Het is niet zo dat deze specifieke dagen, een verjaardag, een sterfdag, de enige markeringen zijn van mijn gemis, toch zijn het ieder jaar weer deze dagen waar mijn lichaam zich richting zwaarte beweegt. Alsof rond deze tijd van het jaar iets onherroepelijks opgeslagen ligt; hoe ik nog steeds de oneerlijkheid in mijn botten kan voelen, naar haar kan verlangen als een klein kind dat te lang alleen gelaten is omdat het leven simpelweg tussenbeide kwam.
Ik word vaak wakker met die voor zovelen herkenbare strofe van M. Vasalis’ ‘Sotto voce’ in het hoofd: 'niet het snijden doet zo’n pijn, maar het afgesneden zijn.'
Deze dagen, weken, maanden grijp ik toch altijd als eerst naar kunst. In al haar vormen. Literatuur, muziek, film, ik schrijf zo veel zinnen, woorden, taal op. Aan de uitingen, de verhalen van anderen trek ik me op, telkens op zoek naar een manier om mijn gevoel dat alle kanten uitschiet en tegen de plinten van mijn lijf, hart, gedachten opklotst ergens onder te brengen.
Op dit platform schreef Brecht De Backer in ‘Een overvloed aan liefde.

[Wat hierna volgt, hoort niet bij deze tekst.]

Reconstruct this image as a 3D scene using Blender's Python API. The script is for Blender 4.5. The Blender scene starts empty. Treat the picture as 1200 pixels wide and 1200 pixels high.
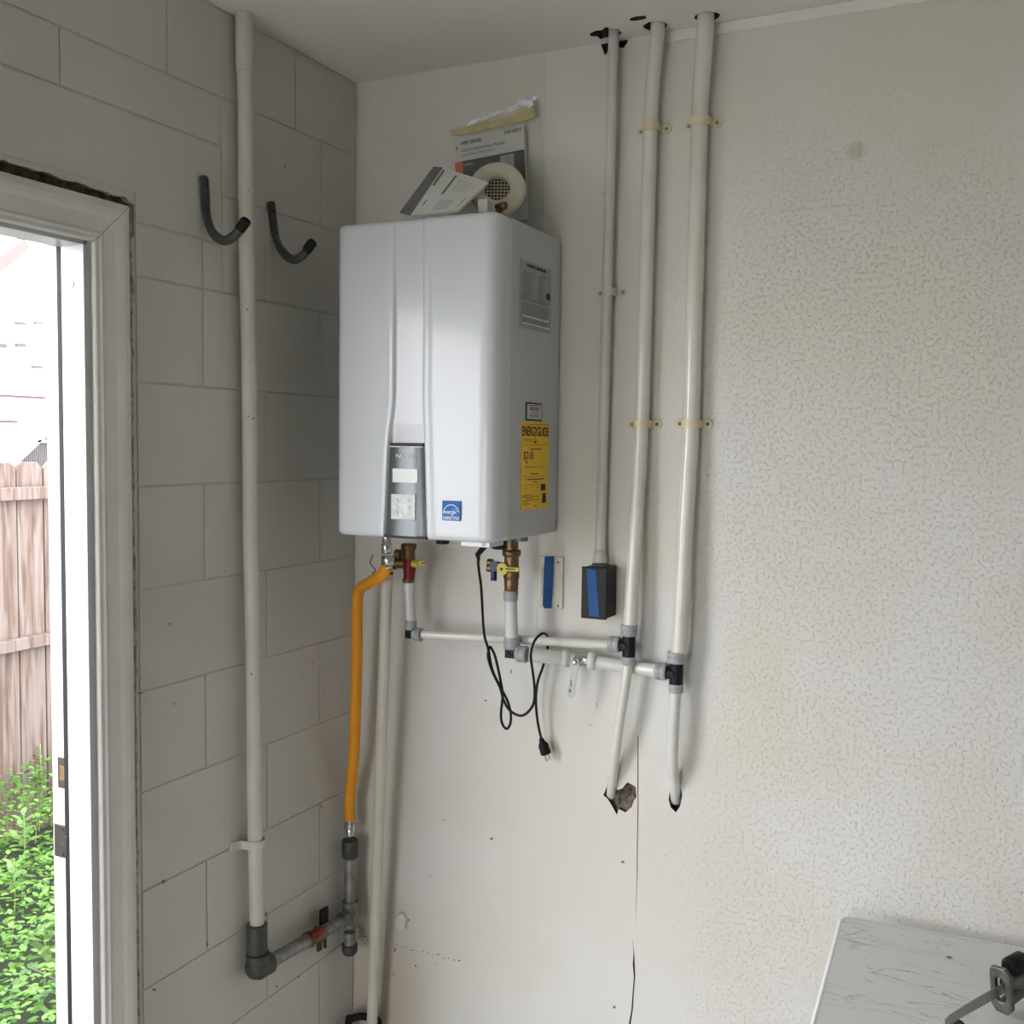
import bpy, bmesh, math, random
from mathutils import Vector, Matrix, noise
random.seed(7)
S = bpy.context.scene
COL = S.collection
PI = math.pi

# ------------------------------------------------------------------ camera
FPX = 1231.73
CAM = Vector((1.55, -2.2693, 1.5153))
YAW, PITCH, ROLL = .4509, .0651, .0129
FW = Vector((-math.sin(YAW)*math.cos(PITCH), math.cos(YAW)*math.cos(PITCH), -math.sin(PITCH)))
_r = FW.cross(Vector((0, 0, 1))).normalized(); _u = _r.cross(FW)
RT = _r*math.cos(ROLL)+_u*math.sin(ROLL); UP = -_r*math.sin(ROLL)+_u*math.cos(ROLL)
cd = bpy.data.cameras.new('camera'); cam = bpy.data.objects.new('camera', cd); COL.objects.link(cam)
cam.matrix_world = Matrix(((RT.x, UP.x, -FW.x, CAM.x), (RT.y, UP.y, -FW.y, CAM.y), (RT.z, UP.z, -FW.z, CAM.z), (0, 0, 0, 1)))
cd.sensor_width = 36; cd.sensor_fit = 'HORIZONTAL'; cd.lens = FPX/1200*36; cd.clip_start = .02; cd.clip_end = 200
S.camera = cam
# ------------------------------------------------------------------ light
S.view_settings.view_transform = 'Standard'; S.view_settings.look = 'None'
S.view_settings.gamma = 1; S.view_settings.use_curve_mapping = False
S.view_settings.exposure = 0.0
SKY = 10.5
w = bpy.data.worlds.new('sky'); S.world = w; w.use_nodes = True
bg = w.node_tree.nodes['Background']; bg.inputs[0].default_value = (.95, .955, 1.0, 1); bg.inputs[1].default_value = SKY
ZF, ZC = -.2032, 2.4185          # floor and ceiling
XR, YB = 3.6, -4.8               # far right wall, wall behind the camera
def portal(name, loc, rot, sx, sy):
    l = bpy.data.lights.new(name, 'AREA'); l.shape = 'RECTANGLE'; l.size = sx; l.size_y = sy; l.cycles.is_portal = True
    o = bpy.data.objects.new(name, l); COL.objects.link(o); o.location = loc; o.rotation_euler = rot
portal('door_portal', (-.16, -1.33, .85), (0, -PI/2, 0), 2.1, .95)
GX0, GX1, GZ1 = .12, 1.10, 1.60   # unseen opening behind the camera, added and sized for fill light
portal('fill_portal', ((GX0+GX1)/2, YB-.05, (ZF+GZ1)/2), (PI/2, 0, 0), GX1-GX0, GZ1-ZF)

# ------------------------------------------------------------------ pixel -> point on a real plane
def ray(px, py): return FW*FPX+RT*(px-600)-UP*(py-600)
def W(px, py, o=0.):
    d = ray(px, py); return CAM+d*((-o-CAM.y)/d.y)
def L(px, py, o=0.):
    d = ray(px, py); return CAM+d*((o-CAM.x)/d.x)
def Zp(px, py, z):
    d = ray(px, py); return CAM+d*((z-CAM.z)/d.z)

# ------------------------------------------------------------------ materials
def mat(name, col, rough=.6, metal=0., col2=None, ns=8., amt=1., bump=0., bs=60., bd=.001, spec=.5, coat=0., detail=4, speck=None, ramp=(.35, .7), trans=0.):
    m = bpy.data.materials.new(name); m.use_nodes = True; N = m.node_tree.nodes; K = m.node_tree.links
    b = N['Principled BSDF']
    b.inputs['Roughness'].default_value = rough; b.inputs['Metallic'].default_value = metal
    b.inputs['Specular IOR Level'].default_value = spec; b.inputs['Coat Weight'].default_value = coat
    b.inputs['Coat Roughness'].default_value = .06
    b.inputs['Transmission Weight'].default_value = trans
    tc = N.new('ShaderNodeTexCoord')
    n = N.new('ShaderNodeTexNoise'); n.inputs['Scale'].default_value = ns; n.inputs['Detail'].default_value = detail
    K.new(tc.outputs['Object'], n.inputs['Vector'])
    r = N.new('ShaderNodeValToRGB'); r.color_ramp.elements[0].position = ramp[0]; r.color_ramp.elements[1].position = ramp[1]
    c2 = col2 or tuple(min(1, c*1.12) for c in col)
    r.color_ramp.elements[0].color = (*col, 1); r.color_ramp.elements[1].color = (*c2, 1)
    K.new(n.outputs['Fac'], r.inputs[0]); out = r.outputs[0]
    if speck:
        n3 = N.new('ShaderNodeTexNoise'); n3.inputs['Scale'].default_value = speck[1]; n3.inputs['Detail'].default_value = 2
        K.new(tc.outputs['Object'], n3.inputs['Vector'])
        r3 = N.new('ShaderNodeValToRGB'); r3.color_ramp.elements[0].position = speck[2]; r3.color_ramp.elements[1].position = speck[2]+.02
        K.new(n3.outputs['Fac'], r3.inputs[0])
        mx = N.new('ShaderNodeMixRGB'); mx.inputs[2].default_value = (*speck[0], 1)
        K.new(r3.outputs[0], mx.inputs[0]); K.new(out, mx.inputs[1]); out = mx.outputs[0]
    K.new(out, b.inputs['Base Color'])
    if bump:
        n2 = N.new('ShaderNodeTexNoise'); n2.inputs['Scale'].default_value = bs; n2.inputs['Detail'].default_value = 5
        K.new(tc.outputs['Object'], n2.inputs['Vector'])
        bp = N.new('ShaderNodeBump'); bp.inputs['Strength'].default_value = bump; bp.inputs['Distance'].default_value = bd
        K.new(n2.outputs['Fac'], bp.inputs['Height']); K.new(bp.outputs[0], b.inputs['Normal'])
    return m
M = {}
M['block'] = mat('painted_block', (.57, .555, .51), .55, col2=(.64, .63, .59), ns=2.2, bump=.35, bs=90, bd=.0015, speck=((.05, .045, .03), 55, .80))
M['drive'] = mat('pale_concrete', (.58, .565, .53), .85, col2=(.66, .645, .61), ns=4, bump=.3, bs=40)
M['raw'] = mat('bare_block', (.52, .505, .47), .9, col2=(.60, .585, .55), ns=5, bump=.4, bs=40)
M['mortar'] = mat('painted_mortar', (.56, .545, .50), .7, bump=.5, bs=60, bd=.002)
M['ceil'] = mat('ceiling_paint', (.80, .785, .73), .7, col2=(.84, .825, .77), ns=3, bump=.3, bs=50, bd=.002)
M['floor'] = mat('concrete', (.34, .325, .295), .8, col2=(.41, .395, .36), ns=5, bump=.4, bs=40)
M['trim'] = mat('trim_paint', (.66, .65, .61), .38, col2=(.72, .71, .68), ns=12, bump=.15, bs=40, bd=.0008)
M['jamb'] = mat('jamb_paint', (.48, .49, .505), .35, col2=(.52, .525, .53), ns=6, bump=.1, bs=50, bd=.0006)
M['gap'] = mat('raw_gap', (.055, .045, .032), .95, col2=(.16, .14, .10), ns=60, bump=1, bs=90, bd=.004)
M['caulk'] = mat('caulk', (.24, .20, .15), .8, col2=(.55, .53, .47), ns=60, bump=1, bs=80, bd=.003)
M['black'] = mat('black_plastic', (.006, .006, .007), .42, col2=(.010, .010, .011), spec=.25)
M['rubber'] = mat('black_rubber', (.008, .008, .008), .6, spec=.25)
M['bronze'] = mat('dark_bronze', (.06, .05, .045), .4, .7)
M['enamel'] = mat('white_enamel', (.63, .655, .685), .20, col2=(.65, .675, .705), ns=2, coat=.15, spec=.30)
M['case'] = mat('case_enamel', (.50, .515, .52), .34, col2=(.53, .545, .55), ns=2, spec=.5)
M['panel'] = mat('panel_silver', (.13, .145, .15), .34, .6, col2=(.16, .175, .18), ns=4)
M['display'] = mat('display', (.62, .70, .63), .25)
M['film'] = mat('keypad_film', (.46, .50, .48), .18, col2=(.60, .64, .62), ns=70, bump=.8, bs=60, bd=.002)
M['ink'] = mat('ink', (.015, .015, .018), .6)
M['ink2'] = mat('grey_ink', (.16, .16, .16), .7)
M['darkred'] = mat('dark_red_ink', (.10, .01, .012), .6)
M['white'] = mat('white_print', (.85, .87, .88), .5)
M['paper'] = mat('paper', (.60, .60, .57), .6)
M['label'] = mat('silver_label', (.36, .365, .365), .5, col2=(.42, .425, .425), ns=30)
M['yellow'] = mat('yellow_label', (.90, .56, .012), .45, col2=(.95, .60, .015))
M['blue'] = mat('blue_sticker', (.008, .12, .40), .5, spec=.25)
M['tape'] = mat('blue_tape', (.008, .08, .25), .7, col2=(.012, .10, .30), ns=30, bump=.3, bs=120, bd=.0006)
M['ytape'] = mat('yellowed_tape', (.48, .42, .20), .4, col2=(.58, .52, .30), ns=40)
M['brass'] = mat('brass', (.17, .105, .05), .42, .85, col2=(.26, .17, .085), ns=40)
M['chrome'] = mat('chrome', (.62, .62, .61), .22, 1.)
M['steel'] = mat('galvanised', (.20, .205, .20), .42, .6, col2=(.36, .36, .35), ns=45, bump=.3, bs=80)
M['gsteel'] = mat('grey_fitting', (.055, .06, .06), .5, .35, col2=(.09, .095, .092), ns=25, bump=.2)
M['redp'] = mat('red_plastic', (.17, .004, .006), .45)
M['bluep'] = mat('navy_plastic', (.01, .018, .10), .4)
M['ylever'] = mat('yellow_lever', (.55, .47, .03), .4, col2=(.65, .57, .06))
M['pex'] = mat('white_pex', (.66, .665, .64), .22, col2=(.72, .725, .70), ns=14, spec=.6)
M['pexc'] = mat('cream_pex', (.68, .67, .60), .20, col2=(.74, .73, .66), ns=10, spec=.7)
M['collar'] = mat('grey_collar', (.33, .35, .36), .35, col2=(.38, .40, .41))
M['pvc'] = mat('cream_pvc', (.60, .575, .48), .4, col2=(.66, .63, .54))
M['ppipe'] = mat('painted_pipe', (.62, .58, .52), .42, col2=(.68, .645, .585), ns=9, bump=.3, bs=40, speck=((.05, .04, .03), 70, .74))
M['strap'] = mat('ivory_strap', (.70, .62, .38), .35, col2=(.76, .69, .46), ns=30)
M['wallpipe'] = mat('wall_painted_conduit', (.60, .595, .55), .5, col2=(.66, .65, .61), ns=14, bump=.4, bs=50, bd=.002)
M['hook'] = mat('grey_hook', (.055, .057, .058), .42, .3, col2=(.075, .077, .078))
M['cream'] = mat('ivory_plastic', (.66, .63, .52), .4)
M['orange'] = mat('yellow_hose', (.78, .30, .012), .42, col2=(.85, .36, .015), spec=.4)
M['ring'] = mat('cream_ring', (.62, .58, .47), .5, col2=(.68, .64, .53))
M['navy'] = mat('dark_cover', (.012, .016, .028), .35, col2=(.03, .036, .05), ns=20)
M['orangep'] = mat('orange_print', (.62, .12, .02), .5)
M['rubble'] = mat('broken_masonry', (.11, .085, .065), .95, col2=(.27, .21, .17), ns=60, bump=1, bs=70, bd=.006)
M['cavity_shade'] = mat('cavity_shade', (.030, .023, .018), .95, col2=(.07, .055, .042), ns=35, bump=1, bs=50, bd=.01)  # near-black colour carries the shade inside holes and openings
M['saw'] = mat('saw_metal', (.12, .115, .105), .42, .8, col2=(.24, .23, .21), ns=40, bump=.2)
M['blade'] = mat('blade_metal', (.38, .38, .37), .35, .9)
M['house'] = mat('house_stucco', (.80, .78, .76), .8)
M['hband'] = mat('house_trim', (.075, .040, .036), .8)
M['hgrey'] = mat('house_grey', (.06, .057, .055), .7)
M['twig'] = mat('stem', (.16, .24, .07), .6)
M['soil'] = mat('soil', (.010, .014, .006), .9, col2=(.02, .032, .01), ns=12)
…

En een klein beetje gehuild’ over hoe ze zich na een groots gebroken hart waarbij ze tot de conclusie kwam zichzelf verloren te zijn, zich in alle wankelheid vooral tot boeken richtte om nog iets van grip te krijgen: ‘De binnenwereld van een ander inkruipen maakt het soms makkelijker je te verhouden tot die van je verwarde zelf. We zijn immers narratieve wezens en hebben verhalen nodig om de wereld en onszelf van structuur te voorzien. Ik had verhalen nodig om mijn verdriet vorm te geven.’
Herkenbaar. Ik verloor me deze week opnieuw in Maggie Nelsons Bluets – de vergeelde pagina’s, de citaten die ik eerder onderstreepte, gaven me een groot gevoel van nabijheid, een warmte richting eerdere versies van mezelf en alles wat ik ooit eerder zocht, miste, vond.